Hörður Arnarson, Landsvirkjun’s CEO, stated that Iceland could lead the way to a potentially fossil-free world and that its energy industry should be at the forefront of progress. “We have a strong foundation because 80% of our primary energy is already sustainable. However, we must also remain committed to seeking out innovative ways to utilise green energy. I agree with the Minister when she says that the Energy Policy, developed with broad consensus, is of tremendous importance. The policy promises us the full support of the government throughout the next decades of this energy transition, ensuring a clean, green future.”

Data centers, batteries and food production

Klemenz Hjartar, a partner at McKinsey & Co, stated that Iceland’s advantage in the energy sector could be compromised by the ongoing development of increasingly cheaper renewable energy options such as wind energy. Competing with these options will require innovation, new regulatory frameworks, and job opportunities. Icelanders must decide if they wish to maintain control of their energy matters or become mere puppets, reliant on the decisions of others.

Ríkarður Ríkarðsson, Executive Vice President of Landsvirkjun’s Business Development and Innovation, stated that Iceland had previously undergone an energy transition when geothermal heating was first introduced in the early 20th century and that cross-political consensus has now been reached on achieving zero net carbon emissions in Iceland by 2050. He drew attention to the fact that the current energy system represented Iceland’s largest contribution to this goal and emphasised the numerous possibilities ahead.

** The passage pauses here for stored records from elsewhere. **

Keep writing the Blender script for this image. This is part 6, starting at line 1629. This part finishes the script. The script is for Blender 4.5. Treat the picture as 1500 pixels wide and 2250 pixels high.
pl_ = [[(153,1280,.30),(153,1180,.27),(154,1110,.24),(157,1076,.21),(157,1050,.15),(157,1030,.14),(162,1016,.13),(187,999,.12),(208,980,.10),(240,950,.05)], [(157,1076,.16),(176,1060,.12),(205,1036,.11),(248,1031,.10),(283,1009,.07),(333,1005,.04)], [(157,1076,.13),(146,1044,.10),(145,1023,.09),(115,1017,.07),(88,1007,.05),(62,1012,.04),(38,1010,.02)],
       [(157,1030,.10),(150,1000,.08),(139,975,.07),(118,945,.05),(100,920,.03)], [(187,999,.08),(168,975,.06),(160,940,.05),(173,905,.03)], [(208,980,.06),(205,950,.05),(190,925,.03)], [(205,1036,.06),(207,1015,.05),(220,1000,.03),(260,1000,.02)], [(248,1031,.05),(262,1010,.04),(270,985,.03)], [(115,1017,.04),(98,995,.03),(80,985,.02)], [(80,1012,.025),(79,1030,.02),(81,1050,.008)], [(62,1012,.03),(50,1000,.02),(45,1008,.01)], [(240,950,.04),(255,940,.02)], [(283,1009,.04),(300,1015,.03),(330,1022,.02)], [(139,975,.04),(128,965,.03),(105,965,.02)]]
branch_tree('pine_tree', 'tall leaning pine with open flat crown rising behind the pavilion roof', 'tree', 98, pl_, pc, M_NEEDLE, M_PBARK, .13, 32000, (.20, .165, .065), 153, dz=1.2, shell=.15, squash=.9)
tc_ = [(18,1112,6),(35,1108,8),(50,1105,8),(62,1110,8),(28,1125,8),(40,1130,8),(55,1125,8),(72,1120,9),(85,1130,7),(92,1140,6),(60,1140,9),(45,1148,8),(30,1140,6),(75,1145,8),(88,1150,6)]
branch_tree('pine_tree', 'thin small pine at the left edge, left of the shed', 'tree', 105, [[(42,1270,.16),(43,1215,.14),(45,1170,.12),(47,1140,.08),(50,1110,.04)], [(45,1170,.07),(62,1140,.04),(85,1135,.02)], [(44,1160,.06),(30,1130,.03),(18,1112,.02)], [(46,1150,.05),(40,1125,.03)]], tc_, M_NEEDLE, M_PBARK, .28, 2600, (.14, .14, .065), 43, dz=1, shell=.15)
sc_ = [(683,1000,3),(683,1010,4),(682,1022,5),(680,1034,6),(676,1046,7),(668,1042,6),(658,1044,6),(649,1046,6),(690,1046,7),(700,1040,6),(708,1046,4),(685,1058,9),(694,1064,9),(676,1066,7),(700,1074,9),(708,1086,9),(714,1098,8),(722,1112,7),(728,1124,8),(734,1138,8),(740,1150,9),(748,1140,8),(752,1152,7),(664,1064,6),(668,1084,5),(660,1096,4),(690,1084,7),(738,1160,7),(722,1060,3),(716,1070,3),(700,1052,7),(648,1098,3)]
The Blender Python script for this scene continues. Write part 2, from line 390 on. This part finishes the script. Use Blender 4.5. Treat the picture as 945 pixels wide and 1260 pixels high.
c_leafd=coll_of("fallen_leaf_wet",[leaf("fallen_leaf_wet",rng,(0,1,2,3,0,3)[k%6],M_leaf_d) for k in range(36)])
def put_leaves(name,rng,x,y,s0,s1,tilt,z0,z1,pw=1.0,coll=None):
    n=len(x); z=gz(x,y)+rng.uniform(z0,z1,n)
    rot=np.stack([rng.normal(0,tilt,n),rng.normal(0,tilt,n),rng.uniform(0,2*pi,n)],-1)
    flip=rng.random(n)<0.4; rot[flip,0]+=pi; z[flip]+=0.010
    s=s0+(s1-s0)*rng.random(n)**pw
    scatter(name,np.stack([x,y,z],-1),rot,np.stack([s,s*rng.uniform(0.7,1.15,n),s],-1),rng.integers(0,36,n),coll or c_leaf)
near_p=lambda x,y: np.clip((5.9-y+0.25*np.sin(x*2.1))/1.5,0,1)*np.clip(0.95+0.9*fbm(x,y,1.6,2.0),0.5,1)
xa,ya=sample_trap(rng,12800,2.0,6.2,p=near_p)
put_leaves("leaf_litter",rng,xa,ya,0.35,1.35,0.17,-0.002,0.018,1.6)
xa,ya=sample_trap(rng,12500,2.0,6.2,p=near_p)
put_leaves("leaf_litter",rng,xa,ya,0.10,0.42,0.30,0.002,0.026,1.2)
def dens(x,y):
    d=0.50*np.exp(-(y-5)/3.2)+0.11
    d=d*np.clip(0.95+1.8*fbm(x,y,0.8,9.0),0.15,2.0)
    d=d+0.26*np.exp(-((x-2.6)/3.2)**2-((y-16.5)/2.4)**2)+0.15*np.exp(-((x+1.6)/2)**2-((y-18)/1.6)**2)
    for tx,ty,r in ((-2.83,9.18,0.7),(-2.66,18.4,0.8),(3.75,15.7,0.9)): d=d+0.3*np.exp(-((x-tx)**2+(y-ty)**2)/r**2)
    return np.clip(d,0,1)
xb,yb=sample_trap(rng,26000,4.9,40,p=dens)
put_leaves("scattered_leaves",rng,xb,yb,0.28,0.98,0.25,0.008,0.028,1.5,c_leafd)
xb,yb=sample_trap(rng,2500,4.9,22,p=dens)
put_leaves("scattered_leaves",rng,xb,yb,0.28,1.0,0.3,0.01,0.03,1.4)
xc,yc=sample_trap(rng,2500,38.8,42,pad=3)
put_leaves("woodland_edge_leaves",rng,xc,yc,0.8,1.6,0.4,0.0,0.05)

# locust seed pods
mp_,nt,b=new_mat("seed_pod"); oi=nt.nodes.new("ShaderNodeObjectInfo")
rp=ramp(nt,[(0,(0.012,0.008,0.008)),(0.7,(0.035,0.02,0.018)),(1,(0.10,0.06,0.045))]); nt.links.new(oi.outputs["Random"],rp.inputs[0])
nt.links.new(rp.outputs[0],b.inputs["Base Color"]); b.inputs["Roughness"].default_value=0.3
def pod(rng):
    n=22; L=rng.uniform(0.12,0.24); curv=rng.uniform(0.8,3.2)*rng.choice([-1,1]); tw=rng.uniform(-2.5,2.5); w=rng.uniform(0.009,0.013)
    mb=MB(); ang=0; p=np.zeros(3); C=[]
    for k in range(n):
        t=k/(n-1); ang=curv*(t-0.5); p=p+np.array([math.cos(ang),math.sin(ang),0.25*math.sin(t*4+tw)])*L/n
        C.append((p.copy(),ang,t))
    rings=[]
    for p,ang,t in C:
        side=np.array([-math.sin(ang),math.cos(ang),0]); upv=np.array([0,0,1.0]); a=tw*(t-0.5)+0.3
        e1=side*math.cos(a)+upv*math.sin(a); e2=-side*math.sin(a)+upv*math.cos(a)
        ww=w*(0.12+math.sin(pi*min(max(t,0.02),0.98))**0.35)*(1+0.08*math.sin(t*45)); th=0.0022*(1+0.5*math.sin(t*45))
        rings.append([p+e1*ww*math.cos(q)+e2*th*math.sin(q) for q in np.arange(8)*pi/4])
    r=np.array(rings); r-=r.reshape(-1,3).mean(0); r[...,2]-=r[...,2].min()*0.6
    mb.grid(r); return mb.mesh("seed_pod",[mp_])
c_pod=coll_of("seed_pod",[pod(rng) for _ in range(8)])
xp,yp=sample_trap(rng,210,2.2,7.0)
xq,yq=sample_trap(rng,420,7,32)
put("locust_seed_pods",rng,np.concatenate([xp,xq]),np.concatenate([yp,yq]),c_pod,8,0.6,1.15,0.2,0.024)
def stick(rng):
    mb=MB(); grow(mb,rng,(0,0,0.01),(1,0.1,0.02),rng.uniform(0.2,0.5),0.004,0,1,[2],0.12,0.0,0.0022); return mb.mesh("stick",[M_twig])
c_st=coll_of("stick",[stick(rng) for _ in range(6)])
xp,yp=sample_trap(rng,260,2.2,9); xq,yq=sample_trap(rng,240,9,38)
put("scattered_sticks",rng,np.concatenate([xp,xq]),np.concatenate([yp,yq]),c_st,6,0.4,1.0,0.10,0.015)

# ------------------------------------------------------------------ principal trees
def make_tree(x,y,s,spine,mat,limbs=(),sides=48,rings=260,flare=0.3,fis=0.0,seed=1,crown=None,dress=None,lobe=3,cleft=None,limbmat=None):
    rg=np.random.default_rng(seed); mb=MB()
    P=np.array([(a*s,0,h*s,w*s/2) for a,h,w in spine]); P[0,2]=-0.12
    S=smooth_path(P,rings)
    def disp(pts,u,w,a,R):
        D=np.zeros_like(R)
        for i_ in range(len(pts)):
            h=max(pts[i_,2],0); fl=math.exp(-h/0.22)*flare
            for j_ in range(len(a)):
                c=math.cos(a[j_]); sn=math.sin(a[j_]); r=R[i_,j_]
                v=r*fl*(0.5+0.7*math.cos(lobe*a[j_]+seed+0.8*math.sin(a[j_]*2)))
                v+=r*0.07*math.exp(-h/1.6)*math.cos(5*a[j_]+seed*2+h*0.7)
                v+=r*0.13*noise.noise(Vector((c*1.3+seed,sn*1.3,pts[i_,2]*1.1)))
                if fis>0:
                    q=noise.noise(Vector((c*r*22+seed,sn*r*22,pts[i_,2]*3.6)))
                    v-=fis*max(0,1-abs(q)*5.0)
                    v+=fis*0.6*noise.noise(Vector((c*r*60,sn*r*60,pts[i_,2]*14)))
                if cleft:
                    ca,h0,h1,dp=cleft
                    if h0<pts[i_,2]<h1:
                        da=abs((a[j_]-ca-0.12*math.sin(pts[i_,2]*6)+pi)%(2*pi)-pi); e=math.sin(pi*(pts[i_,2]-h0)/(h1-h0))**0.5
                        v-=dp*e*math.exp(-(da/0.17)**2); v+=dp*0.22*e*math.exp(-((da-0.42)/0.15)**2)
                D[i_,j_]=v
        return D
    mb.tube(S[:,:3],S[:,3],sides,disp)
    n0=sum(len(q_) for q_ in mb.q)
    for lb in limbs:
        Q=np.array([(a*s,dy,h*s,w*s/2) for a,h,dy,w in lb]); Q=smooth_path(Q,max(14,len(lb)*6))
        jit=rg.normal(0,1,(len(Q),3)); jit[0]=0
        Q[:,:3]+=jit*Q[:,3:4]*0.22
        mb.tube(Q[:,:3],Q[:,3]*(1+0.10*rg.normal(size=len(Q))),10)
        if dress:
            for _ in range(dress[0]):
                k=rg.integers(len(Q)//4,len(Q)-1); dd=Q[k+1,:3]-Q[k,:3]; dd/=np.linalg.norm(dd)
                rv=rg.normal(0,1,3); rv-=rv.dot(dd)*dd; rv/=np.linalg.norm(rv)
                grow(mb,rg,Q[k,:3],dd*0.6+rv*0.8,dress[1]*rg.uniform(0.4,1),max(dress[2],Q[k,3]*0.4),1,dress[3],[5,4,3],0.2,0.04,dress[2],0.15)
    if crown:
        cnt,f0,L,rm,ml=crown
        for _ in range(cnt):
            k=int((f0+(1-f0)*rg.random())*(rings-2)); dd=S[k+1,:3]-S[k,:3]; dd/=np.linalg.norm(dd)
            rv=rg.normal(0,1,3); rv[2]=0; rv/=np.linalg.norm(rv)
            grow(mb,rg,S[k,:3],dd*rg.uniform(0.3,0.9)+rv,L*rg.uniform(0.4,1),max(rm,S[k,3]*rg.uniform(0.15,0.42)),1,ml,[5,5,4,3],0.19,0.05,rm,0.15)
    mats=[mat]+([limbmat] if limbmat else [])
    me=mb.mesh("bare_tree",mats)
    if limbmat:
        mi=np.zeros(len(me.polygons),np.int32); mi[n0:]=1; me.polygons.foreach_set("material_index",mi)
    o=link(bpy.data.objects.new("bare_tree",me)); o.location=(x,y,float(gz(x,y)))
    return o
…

Haraldur Hallgrímsson, Director of Sales and Business Development at Landsvirkjun, noted that Iceland purchased 680 thousand tonnes of fossil fuels in 2018 at a cost of ISK 50 billion. He commented that boldness and cooperation at both the national and international level could incentivise Icelandic green programs such as hydrogen production, creating a new export industry.

Vala Valþórsdóttir, Business Development Manager at Landsvirkjun, spoke about the energy-intensive data center industry. She drew attention to the fact that Iceland offers the industry access to 100% renewable energy sources and lower energy use than elsewhere due to the cold Icelandic climate. She stated that the industry is expected to grow by 9% each year and Landsvirkjun could face fierce competition.

Dagný Jónsdóttir, Business Innovation Manager at Landsvirkjun, said that there was a significant increase in the demand for batteries, mostly due to the rapid rate of vehicle electrification worldwide. A tenfold increase in electric vehicles is expected by 2030, which would mean a rapid decrease in carbon emissions. She commented that Landsvirkjun has seen a growing interest in battery production and the industry could become a key market for Iceland, due to its ideal geographical location.

Sigurður H. Markússon, Business Innovation Manager at Landsvirkjun, said that global food production has reached a plateau. The industry utilises 37% of the world’s vegetation and 70% of its freshwater resources and future production will be controlled by a high-tech environment. He commented that sustainable food production could provide Iceland with various opportunities, but the industry would need to focus on export, much like the Icelandic fisheries industry, as it is currently too small-scale to justify the cost of production.